<<<<
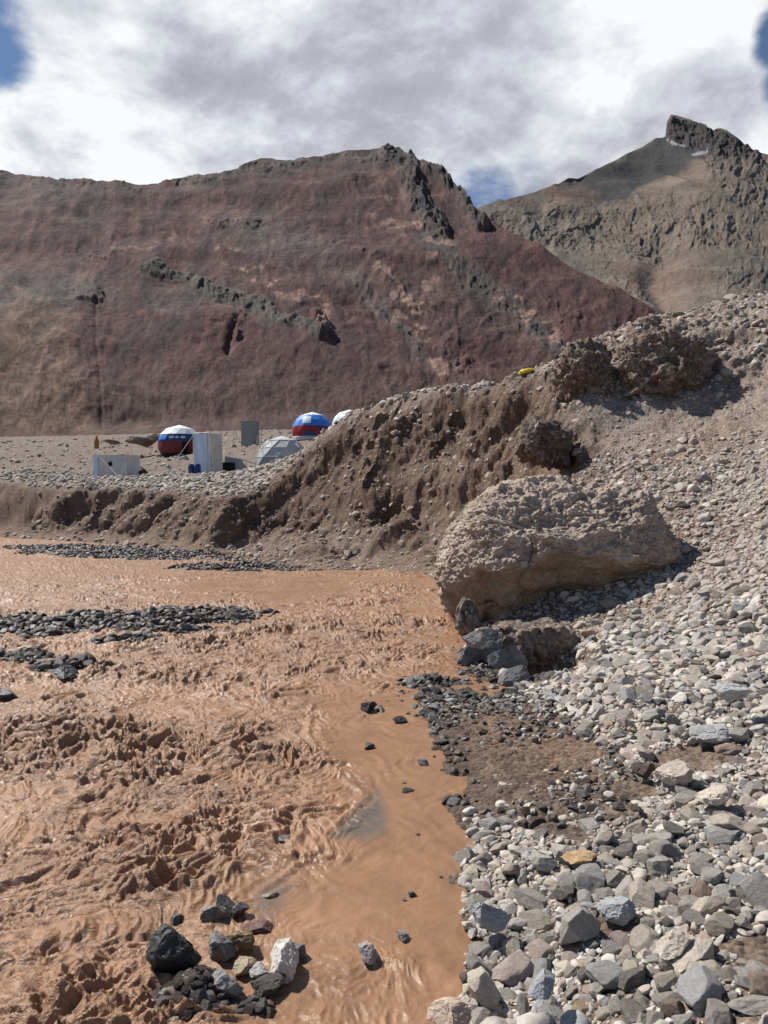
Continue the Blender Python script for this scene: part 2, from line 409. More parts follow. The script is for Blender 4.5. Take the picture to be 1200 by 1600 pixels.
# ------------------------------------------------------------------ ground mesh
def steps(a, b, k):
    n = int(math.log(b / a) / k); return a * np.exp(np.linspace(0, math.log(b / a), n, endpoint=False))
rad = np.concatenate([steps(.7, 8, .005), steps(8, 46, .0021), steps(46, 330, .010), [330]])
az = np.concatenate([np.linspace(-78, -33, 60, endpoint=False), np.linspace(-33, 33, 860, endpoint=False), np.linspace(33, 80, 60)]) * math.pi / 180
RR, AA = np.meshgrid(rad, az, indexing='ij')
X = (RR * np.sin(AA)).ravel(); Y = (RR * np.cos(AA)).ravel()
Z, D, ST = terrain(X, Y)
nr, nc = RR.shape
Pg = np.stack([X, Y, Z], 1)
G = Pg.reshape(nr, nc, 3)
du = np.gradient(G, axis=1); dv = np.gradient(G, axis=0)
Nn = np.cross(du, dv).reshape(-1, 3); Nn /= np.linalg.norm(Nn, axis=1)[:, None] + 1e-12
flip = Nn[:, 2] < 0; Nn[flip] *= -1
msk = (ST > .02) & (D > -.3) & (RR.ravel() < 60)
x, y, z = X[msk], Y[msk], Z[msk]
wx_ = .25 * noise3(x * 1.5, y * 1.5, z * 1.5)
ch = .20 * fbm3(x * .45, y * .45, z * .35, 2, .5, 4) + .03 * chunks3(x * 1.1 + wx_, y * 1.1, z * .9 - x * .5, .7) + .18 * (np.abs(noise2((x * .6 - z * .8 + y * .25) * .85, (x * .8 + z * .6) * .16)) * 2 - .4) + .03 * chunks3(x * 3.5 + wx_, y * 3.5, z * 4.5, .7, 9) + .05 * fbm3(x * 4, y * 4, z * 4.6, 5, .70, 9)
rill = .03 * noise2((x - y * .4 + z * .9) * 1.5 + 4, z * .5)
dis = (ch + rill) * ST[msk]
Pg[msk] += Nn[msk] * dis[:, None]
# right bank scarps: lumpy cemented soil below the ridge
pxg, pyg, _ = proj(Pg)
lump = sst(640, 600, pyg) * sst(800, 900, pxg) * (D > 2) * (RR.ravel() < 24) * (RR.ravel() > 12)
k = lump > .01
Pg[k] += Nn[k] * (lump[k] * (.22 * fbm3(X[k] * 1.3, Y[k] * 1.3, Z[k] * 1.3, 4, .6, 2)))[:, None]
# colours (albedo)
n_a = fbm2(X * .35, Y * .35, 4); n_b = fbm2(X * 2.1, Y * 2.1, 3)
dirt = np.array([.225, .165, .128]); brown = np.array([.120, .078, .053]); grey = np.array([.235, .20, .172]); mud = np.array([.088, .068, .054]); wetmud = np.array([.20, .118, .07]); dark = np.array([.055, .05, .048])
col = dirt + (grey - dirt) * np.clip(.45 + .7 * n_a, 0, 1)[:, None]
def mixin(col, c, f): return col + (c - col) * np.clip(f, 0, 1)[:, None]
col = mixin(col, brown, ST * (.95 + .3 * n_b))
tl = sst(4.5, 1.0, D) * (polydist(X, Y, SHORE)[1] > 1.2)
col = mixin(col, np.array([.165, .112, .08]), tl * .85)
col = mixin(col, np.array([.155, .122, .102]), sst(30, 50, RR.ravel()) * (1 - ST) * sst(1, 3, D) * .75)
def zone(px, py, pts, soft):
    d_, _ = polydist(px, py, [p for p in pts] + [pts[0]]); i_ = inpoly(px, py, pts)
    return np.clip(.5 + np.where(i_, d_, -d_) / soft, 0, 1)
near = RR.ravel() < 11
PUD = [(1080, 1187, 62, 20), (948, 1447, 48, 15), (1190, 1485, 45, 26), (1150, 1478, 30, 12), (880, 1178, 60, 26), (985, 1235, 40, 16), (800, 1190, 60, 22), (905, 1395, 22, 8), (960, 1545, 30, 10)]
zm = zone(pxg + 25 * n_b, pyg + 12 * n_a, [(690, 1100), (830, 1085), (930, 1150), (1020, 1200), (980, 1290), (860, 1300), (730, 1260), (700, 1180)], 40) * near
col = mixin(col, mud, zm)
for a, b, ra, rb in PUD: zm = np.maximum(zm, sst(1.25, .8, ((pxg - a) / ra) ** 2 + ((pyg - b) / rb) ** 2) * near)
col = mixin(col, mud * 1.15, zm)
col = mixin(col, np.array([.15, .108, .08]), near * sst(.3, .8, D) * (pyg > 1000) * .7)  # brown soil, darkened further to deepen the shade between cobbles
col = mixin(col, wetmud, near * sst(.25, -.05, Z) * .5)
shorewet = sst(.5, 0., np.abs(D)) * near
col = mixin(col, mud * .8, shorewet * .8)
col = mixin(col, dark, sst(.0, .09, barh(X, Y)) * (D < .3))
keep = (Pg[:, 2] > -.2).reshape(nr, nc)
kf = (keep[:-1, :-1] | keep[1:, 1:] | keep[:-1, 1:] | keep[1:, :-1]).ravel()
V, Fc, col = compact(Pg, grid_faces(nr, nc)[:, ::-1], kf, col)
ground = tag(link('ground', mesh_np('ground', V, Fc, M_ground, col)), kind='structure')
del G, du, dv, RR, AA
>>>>
## Aim of the exercise
Set down the material above as is, without any pictures.

## Exercise answer
Continue the Blender Python script for this scene: part 2, from line 409. More parts follow. The script is for Blender 4.5. Take the picture to be 1200 by 1600 pixels.
# ------------------------------------------------------------------ ground mesh
def steps(a, b, k):
    n = int(math.log(b / a) / k); return a * np.exp(np.linspace(0, math.log(b / a), n, endpoint=False))
rad = np.concatenate([steps(.7, 8, .005), steps(8, 46, .0021), steps(46, 330, .010), [330]])
az = np.concatenate([np.linspace(-78, -33, 60, endpoint=False), np.linspace(-33, 33, 860, endpoint=False), np.linspace(33, 80, 60)]) * math.pi / 180
RR, AA = np.meshgrid(rad, az, indexing='ij')
X = (RR * np.sin(AA)).ravel(); Y = (RR * np.cos(AA)).ravel()
Z, D, ST = terrain(X, Y)
nr, nc = RR.shape
Pg = np.stack([X, Y, Z], 1)
G = Pg.reshape(nr, nc, 3)
du = np.gradient(G, axis=1); dv = np.gradient(G, axis=0)
Nn = np.cross(du, dv).reshape(-1, 3); Nn /= np.linalg.norm(Nn, axis=1)[:, None] + 1e-12
flip = Nn[:, 2] < 0; Nn[flip] *= -1
msk = (ST > .02) & (D > -.3) & (RR.ravel() < 60)
x, y, z = X[msk], Y[msk], Z[msk]
wx_ = .25 * noise3(x * 1.5, y * 1.5, z * 1.5)
ch = .20 * fbm3(x * .45, y * .45, z * .35, 2, .5, 4) + .03 * chunks3(x * 1.1 + wx_, y * 1.1, z * .9 - x * .5, .7) + .18 * (np.abs(noise2((x * .6 - z * .8 + y * .25) * .85, (x * .8 + z * .6) * .16)) * 2 - .4) + .03 * chunks3(x * 3.5 + wx_, y * 3.5, z * 4.5, .7, 9) + .05 * fbm3(x * 4, y * 4, z * 4.6, 5, .70, 9)
rill = .03 * noise2((x - y * .4 + z * .9) * 1.5 + 4, z * .5)
dis = (ch + rill) * ST[msk]
Pg[msk] += Nn[msk] * dis[:, None]
# right bank scarps: lumpy cemented soil below the ridge
pxg, pyg, _ = proj(Pg)
lump = sst(640, 600, pyg) * sst(800, 900, pxg) * (D > 2) * (RR.ravel() < 24) * (RR.ravel() > 12)
k = lump > .01
Pg[k] += Nn[k] * (lump[k] * (.22 * fbm3(X[k] * 1.3, Y[k] * 1.3, Z[k] * 1.3, 4, .6, 2)))[:, None]
# colours (albedo)
n_a = fbm2(X * .35, Y * .35, 4); n_b = fbm2(X * 2.1, Y * 2.1, 3)
dirt = np.array([.225, .165, .128]); brown = np.array([.120, .078, .053]); grey = np.array([.235, .20, .172]); mud = np.array([.088, .068, .054]); wetmud = np.array([.20, .118, .07]); dark = np.array([.055, .05, .048])
col = dirt + (grey - dirt) * np.clip(.45 + .7 * n_a, 0, 1)[:, None]
def mixin(col, c, f): return col + (c - col) * np.clip(f, 0, 1)[:, None]
col = mixin(col, brown, ST * (.95 + .3 * n_b))
tl = sst(4.5, 1.0, D) * (polydist(X, Y, SHORE)[1] > 1.2)
col = mixin(col, np.array([.165, .112, .08]), tl * .85)
col = mixin(col, np.array([.155, .122, .102]), sst(30, 50, RR.ravel()) * (1 - ST) * sst(1, 3, D) * .75)
def zone(px, py, pts, soft):
    d_, _ = polydist(px, py, [p for p in pts] + [pts[0]]); i_ = inpoly(px, py, pts)
    return np.clip(.5 + np.where(i_, d_, -d_) / soft, 0, 1)
near = RR.ravel() < 11
PUD = [(1080, 1187, 62, 20), (948, 1447, 48, 15), (1190, 1485, 45, 26), (1150, 1478, 30, 12), (880, 1178, 60, 26), (985, 1235, 40, 16), (800, 1190, 60, 22), (905, 1395, 22, 8), (960, 1545, 30, 10)]
zm = zone(pxg + 25 * n_b, pyg + 12 * n_a, [(690, 1100), (830, 1085), (930, 1150), (1020, 1200), (980, 1290), (860, 1300), (730, 1260), (700, 1180)], 40) * near
col = mixin(col, mud, zm)
for a, b, ra, rb in PUD: zm = np.maximum(zm, sst(1.25, .8, ((pxg - a) / ra) ** 2 + ((pyg - b) / rb) ** 2) * near)
col = mixin(col, mud * 1.15, zm)
col = mixin(col, np.array([.15, .108, .08]), near * sst(.3, .8, D) * (pyg > 1000) * .7)  # brown soil, darkened further to deepen the shade between cobbles
col = mixin(col, wetmud, near * sst(.25, -.05, Z) * .5)
shorewet = sst(.5, 0., np.abs(D)) * near
col = mixin(col, mud * .8, shorewet * .8)
col = mixin(col, dark, sst(.0, .09, barh(X, Y)) * (D < .3))
keep = (Pg[:, 2] > -.2).reshape(nr, nc)
kf = (keep[:-1, :-1] | keep[1:, 1:] | keep[:-1, 1:] | keep[1:, :-1]).ravel()
V, Fc, col = compact(Pg, grid_faces(nr, nc)[:, ::-1], kf, col)
ground = tag(link('ground', mesh_np('ground', V, Fc, M_ground, col)), kind='structure')
del G, du, dv, RR, AA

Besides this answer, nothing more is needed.